Thursday, September 22, 2011

Cloudy With a Chance of Profit: Preview

I’ve spent a great deal of time publicly evangelizing the merits of cloud computing, both on this blog and on the Serotalk podcast. The next logical step was to expand, in the form of a book, on my experiences as an entrepreneur of a cloud-based business and share my thoughts on the effects of cloud computing on the information technology industry as a whole. Coming soon to your favorite bookstore is my first published work, entitled “Cloudy With a Chance of Profit: You, Me, And The Cloud That Binds us”. While you wait for the book to arrive, check out this exerpt.

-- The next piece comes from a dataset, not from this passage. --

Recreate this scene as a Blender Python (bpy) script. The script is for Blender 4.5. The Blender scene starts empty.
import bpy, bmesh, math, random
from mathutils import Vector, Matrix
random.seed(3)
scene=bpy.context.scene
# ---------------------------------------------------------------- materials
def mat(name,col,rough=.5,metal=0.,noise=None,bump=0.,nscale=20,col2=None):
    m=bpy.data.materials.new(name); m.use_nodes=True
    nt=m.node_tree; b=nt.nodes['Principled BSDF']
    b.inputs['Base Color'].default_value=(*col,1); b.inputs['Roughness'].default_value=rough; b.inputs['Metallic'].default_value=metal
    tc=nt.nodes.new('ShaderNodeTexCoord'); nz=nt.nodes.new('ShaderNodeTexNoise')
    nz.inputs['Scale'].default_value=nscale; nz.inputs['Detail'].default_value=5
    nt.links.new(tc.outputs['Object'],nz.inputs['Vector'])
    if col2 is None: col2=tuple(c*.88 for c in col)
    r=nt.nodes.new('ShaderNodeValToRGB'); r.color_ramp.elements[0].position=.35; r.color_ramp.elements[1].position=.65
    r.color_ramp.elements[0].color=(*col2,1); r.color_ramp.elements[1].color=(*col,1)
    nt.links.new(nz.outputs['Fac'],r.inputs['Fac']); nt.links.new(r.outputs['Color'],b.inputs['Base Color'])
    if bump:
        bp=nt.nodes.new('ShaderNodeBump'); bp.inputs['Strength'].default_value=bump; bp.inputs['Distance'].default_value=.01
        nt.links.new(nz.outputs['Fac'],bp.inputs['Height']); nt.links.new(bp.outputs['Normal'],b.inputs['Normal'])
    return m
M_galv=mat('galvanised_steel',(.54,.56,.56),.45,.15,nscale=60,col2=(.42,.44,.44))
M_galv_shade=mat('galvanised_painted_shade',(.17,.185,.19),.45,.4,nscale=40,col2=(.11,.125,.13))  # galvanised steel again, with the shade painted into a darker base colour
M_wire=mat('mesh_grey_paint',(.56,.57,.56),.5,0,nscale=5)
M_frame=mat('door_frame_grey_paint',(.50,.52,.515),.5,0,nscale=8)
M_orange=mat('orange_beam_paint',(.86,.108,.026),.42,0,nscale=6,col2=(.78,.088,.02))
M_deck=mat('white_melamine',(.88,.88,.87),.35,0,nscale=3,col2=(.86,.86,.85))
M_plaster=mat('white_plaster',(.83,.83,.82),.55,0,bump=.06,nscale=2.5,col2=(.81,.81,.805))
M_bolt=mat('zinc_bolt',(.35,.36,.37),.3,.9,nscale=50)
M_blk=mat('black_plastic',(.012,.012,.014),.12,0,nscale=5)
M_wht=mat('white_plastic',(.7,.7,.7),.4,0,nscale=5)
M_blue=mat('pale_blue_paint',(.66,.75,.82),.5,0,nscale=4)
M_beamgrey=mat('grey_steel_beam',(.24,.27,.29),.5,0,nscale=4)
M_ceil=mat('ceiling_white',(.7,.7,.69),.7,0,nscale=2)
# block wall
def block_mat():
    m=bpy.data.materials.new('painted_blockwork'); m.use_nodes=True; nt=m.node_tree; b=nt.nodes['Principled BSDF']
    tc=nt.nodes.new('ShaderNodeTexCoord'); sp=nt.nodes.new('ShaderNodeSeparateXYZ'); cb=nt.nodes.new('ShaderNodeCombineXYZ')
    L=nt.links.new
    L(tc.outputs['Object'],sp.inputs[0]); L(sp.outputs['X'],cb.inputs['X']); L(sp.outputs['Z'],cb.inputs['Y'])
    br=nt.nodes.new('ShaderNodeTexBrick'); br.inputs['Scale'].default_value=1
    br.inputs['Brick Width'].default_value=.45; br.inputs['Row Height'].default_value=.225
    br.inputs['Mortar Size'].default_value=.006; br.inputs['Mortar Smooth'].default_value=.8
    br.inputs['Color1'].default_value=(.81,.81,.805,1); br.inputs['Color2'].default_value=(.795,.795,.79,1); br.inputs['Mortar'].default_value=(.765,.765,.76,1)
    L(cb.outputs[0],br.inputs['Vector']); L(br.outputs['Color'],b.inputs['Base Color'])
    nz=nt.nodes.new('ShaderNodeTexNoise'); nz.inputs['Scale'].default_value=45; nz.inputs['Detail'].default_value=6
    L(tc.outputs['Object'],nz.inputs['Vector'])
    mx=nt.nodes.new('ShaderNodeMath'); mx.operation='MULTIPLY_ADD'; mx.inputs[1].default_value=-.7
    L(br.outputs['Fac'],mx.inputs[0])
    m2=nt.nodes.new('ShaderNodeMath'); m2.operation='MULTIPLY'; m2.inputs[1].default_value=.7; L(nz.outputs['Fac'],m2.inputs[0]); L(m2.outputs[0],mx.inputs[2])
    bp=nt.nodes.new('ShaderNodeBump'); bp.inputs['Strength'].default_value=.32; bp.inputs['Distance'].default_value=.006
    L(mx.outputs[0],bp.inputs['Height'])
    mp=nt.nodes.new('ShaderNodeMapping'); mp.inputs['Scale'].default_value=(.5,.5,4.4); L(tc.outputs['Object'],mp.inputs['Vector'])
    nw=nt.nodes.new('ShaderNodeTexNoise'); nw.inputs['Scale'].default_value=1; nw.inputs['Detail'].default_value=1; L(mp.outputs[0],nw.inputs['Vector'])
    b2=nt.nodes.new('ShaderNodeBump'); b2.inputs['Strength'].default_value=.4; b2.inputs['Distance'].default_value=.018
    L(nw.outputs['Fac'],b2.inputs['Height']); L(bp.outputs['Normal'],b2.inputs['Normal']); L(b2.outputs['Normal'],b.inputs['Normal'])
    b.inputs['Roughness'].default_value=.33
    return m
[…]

What is the Cloud? More to the point: why should you care? It's something I would have asked back in 1997 when I first began using that new platform called Windows and the only clouds I knew were the ones from my cigars or the fog machines in the clubs where I worked as a DJ. Back then, the concept of cloud computing had not been conceived, but the Internet was causing a lot of excited noise about what this new type of communication would mean for people and businesses. I don't think even computer scientists had a clue of how the Worldwide Web would grow into the beast we see today.
Let me put it this way, the Cloud means to our generation what the telegraph meant to the world in the early 19th century. It changed communication. It changed how people viewed the world, and the great thing about inventions is that they build off each other until you sit back and think that things cannot possibly get any better. It's funny now to see that the car phone we once thought was so luxurious did not come close to the smartphones of today, but as you will read, the Cloud is so much more than point to point communication. It's a virtual playground, a global community, a new way of working and playing with friends and colleagues.
Writing this book brought back some interesting memories of the days when I was just getting started with Serotek. Those were the days when we felt good about renting enough servers to hold the work of the company in a safe location. We were proud when we had to rent more servers to keep up with the growth of our operations, but those were also the days when the difference between $100 and $1,000 to get the right hosting package would have been the difference between running with an idea and killing it. Now we're comfortably housed in the Cloud, and you know, I'm not even remotely kidding when I tell you that the sky is the limit.
But seriously, why should you care? In a world of bits and bytes, bandwidth and backups, you need to become a part of the technological evolution. You need to understand that the landscape is changing and there is more to the evolution than texts and Tweets. You cannot afford to be left behind when so much of the world is turning to the clouds to do business. Profit is as much about the funds you can generate from using cloud services as it is about the information you can use in the Cloud to build your personal human capital.
I am writing this book to you no matter where you sit. I am writing to the educator who wants to bring a whole new level of functionality to the classroom. I am writing to the person who just lost their job and is looking for a new source of income to survive. I am writing to the blind person who once had to pick living quarters conveniently located to public transportation, because before the Cloud, we were limited by physical time and distance. I am writing to the eager software developer who has yet to experience the beauty of choosing from a number of platforms to deploy your invention to the big blue sky of cloud possibilities. In short, I am writing to every consumer who wants to get in touch with their inner entrepreneur and act on that passion to make something happen.
The Cloud is an infinite frontier. That isn't to say that all clouds are built equally or that every cloud has a silver lining, but the potential is there. Speaking as someone who went from zero technology know-how to working my way through DOS and finally up to my current Cloud activity, I can tell you that it is not difficult. And it is not too late. I want you to put this book down having learned enough about the environment to proclaim that, you too, are ready to take on this ubiquitous thing we call the Cloud.